Un seul membre du trio policier a finalement été poursuivi, pour mise en danger de la vie d’autrui, en raison de ses tirs qui ont traversé un appartement voisin. Aucun chef d’inculpation n’a été retenu contre ses deux collègues, dont les tirs ont tué la jeune femme.

Cette décision du procureur, « scandaleuse et insultante », est « l’illustration d’une justice américaine à deux vitesses-protégeant les voisins blancs et ignorant la mort d’une femme noire », a déclaré l’avocat de la famille de Breonna Taylor, Ben Crump.

L’adversaire du président américain Donald Trump pour la présidentielle de novembre, Joe Biden, a dit « comprendre la frustration », tout en appelant au calme : « La violence n’est jamais acceptable ».

Martelant à nouveau son slogan « La loi et l’ordre » sur Twitter, Donald Trump a déclaré de son côté « prier » pour les deux agents de police blessés.  

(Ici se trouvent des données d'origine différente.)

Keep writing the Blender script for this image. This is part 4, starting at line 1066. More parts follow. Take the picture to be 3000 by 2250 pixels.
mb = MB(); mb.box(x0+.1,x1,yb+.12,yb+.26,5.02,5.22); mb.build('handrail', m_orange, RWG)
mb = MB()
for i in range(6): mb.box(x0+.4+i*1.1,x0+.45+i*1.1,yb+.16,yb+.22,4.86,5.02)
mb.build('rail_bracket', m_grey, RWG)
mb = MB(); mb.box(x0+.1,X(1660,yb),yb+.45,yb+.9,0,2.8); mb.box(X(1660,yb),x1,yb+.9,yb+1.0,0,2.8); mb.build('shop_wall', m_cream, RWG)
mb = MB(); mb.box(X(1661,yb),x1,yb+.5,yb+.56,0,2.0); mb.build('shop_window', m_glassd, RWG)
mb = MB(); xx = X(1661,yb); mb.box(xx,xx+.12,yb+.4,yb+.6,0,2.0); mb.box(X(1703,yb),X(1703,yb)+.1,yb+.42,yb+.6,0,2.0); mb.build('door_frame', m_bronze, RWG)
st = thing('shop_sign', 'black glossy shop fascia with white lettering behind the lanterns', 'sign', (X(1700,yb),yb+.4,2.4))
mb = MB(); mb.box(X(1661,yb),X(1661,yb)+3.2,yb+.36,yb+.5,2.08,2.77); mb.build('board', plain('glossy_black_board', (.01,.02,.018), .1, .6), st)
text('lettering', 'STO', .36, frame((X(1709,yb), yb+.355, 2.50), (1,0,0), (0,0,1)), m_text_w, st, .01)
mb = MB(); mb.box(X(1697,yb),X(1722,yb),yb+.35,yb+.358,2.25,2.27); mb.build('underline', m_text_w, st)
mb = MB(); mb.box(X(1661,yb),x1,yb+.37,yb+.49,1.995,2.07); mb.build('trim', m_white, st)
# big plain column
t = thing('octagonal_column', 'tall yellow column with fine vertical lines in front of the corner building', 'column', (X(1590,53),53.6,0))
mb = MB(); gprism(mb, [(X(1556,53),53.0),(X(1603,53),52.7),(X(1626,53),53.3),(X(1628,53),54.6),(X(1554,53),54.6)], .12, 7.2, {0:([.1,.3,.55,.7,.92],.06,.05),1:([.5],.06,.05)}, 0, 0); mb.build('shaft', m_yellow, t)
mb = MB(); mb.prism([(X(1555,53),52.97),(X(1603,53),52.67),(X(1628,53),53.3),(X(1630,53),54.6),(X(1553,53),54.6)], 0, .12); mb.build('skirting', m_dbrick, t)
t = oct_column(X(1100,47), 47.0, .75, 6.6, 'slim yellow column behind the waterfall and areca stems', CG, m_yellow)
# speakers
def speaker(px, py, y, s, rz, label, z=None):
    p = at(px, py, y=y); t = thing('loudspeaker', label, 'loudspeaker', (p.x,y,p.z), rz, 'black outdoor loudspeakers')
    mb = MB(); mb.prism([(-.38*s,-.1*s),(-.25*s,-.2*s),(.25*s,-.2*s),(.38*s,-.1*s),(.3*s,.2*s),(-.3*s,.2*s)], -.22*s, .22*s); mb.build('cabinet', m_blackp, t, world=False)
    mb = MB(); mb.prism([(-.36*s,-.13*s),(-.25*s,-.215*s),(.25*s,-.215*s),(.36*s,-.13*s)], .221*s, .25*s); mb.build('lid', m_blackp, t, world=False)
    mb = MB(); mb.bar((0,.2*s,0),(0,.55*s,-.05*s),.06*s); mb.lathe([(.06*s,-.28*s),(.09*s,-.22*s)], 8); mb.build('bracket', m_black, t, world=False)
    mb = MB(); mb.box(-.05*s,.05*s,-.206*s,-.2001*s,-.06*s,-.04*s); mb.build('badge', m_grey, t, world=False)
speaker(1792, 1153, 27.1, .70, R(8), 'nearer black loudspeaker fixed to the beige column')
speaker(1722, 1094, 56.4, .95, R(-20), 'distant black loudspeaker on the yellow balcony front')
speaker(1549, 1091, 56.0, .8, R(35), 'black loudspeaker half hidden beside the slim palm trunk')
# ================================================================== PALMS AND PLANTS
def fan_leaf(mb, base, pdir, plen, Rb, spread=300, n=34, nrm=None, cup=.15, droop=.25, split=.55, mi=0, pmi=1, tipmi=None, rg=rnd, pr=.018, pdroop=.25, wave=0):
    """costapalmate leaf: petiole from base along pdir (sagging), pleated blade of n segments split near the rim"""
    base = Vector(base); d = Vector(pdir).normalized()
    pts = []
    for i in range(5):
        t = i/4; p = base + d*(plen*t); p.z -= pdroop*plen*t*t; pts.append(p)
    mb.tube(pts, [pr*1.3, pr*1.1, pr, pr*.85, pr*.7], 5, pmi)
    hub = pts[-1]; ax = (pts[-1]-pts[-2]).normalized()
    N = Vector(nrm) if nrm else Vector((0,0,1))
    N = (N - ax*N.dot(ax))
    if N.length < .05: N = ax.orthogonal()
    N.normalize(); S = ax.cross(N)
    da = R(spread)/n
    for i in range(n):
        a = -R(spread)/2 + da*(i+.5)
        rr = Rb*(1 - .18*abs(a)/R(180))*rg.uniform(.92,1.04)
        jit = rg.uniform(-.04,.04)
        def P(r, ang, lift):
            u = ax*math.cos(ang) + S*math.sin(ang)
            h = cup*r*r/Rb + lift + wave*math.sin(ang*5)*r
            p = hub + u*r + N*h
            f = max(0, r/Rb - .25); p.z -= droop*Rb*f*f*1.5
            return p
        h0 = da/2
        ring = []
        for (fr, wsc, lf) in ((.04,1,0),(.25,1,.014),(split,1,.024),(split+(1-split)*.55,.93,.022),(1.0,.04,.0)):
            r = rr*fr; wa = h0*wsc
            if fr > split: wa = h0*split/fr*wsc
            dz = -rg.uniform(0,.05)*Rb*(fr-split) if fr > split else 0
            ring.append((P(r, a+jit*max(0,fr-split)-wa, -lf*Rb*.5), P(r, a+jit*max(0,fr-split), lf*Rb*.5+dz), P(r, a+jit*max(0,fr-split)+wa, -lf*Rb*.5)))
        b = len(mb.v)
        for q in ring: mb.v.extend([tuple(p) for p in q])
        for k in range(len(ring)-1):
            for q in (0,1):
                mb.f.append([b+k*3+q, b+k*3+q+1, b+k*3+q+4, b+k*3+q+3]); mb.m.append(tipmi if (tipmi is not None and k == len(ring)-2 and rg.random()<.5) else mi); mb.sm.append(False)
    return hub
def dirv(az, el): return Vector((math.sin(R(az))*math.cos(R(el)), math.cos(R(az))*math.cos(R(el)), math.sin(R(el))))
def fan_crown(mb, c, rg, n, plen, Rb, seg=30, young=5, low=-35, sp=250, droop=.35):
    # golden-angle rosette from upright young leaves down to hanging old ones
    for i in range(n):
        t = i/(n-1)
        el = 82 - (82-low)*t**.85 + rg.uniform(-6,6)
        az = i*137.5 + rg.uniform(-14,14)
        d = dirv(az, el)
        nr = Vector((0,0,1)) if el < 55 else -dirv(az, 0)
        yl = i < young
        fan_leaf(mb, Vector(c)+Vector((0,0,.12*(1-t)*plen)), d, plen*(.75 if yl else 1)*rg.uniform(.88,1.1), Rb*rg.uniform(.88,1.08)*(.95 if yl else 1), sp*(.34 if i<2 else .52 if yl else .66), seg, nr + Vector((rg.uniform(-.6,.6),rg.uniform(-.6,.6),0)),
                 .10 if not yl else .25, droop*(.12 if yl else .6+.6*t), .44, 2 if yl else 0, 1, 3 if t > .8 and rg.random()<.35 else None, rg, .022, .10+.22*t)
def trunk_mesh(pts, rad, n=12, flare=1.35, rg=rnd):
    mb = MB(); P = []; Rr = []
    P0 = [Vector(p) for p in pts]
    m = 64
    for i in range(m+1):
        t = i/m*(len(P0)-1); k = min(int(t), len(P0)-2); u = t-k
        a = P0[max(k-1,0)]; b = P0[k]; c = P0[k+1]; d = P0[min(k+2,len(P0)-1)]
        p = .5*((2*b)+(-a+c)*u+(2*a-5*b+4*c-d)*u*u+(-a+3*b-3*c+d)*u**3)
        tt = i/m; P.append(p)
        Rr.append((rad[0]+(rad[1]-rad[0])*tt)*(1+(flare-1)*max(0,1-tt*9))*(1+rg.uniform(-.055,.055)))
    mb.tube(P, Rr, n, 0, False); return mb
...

L’un d’eux « a pu sortir de l’hôpital », tandis que le second, touché à l’abdomen, « est dans un état stable », a précisé le maire de Louisville Greg Fischer.   

Un homme de 26 ans, identifié comme Larynzo Johnson, soupçonné d’être l’auteur des tirs, a été interpellé et pourrait être inculpé de violences volontaires à l’encontre de policiers. Il doit comparaître vendredi devant un juge.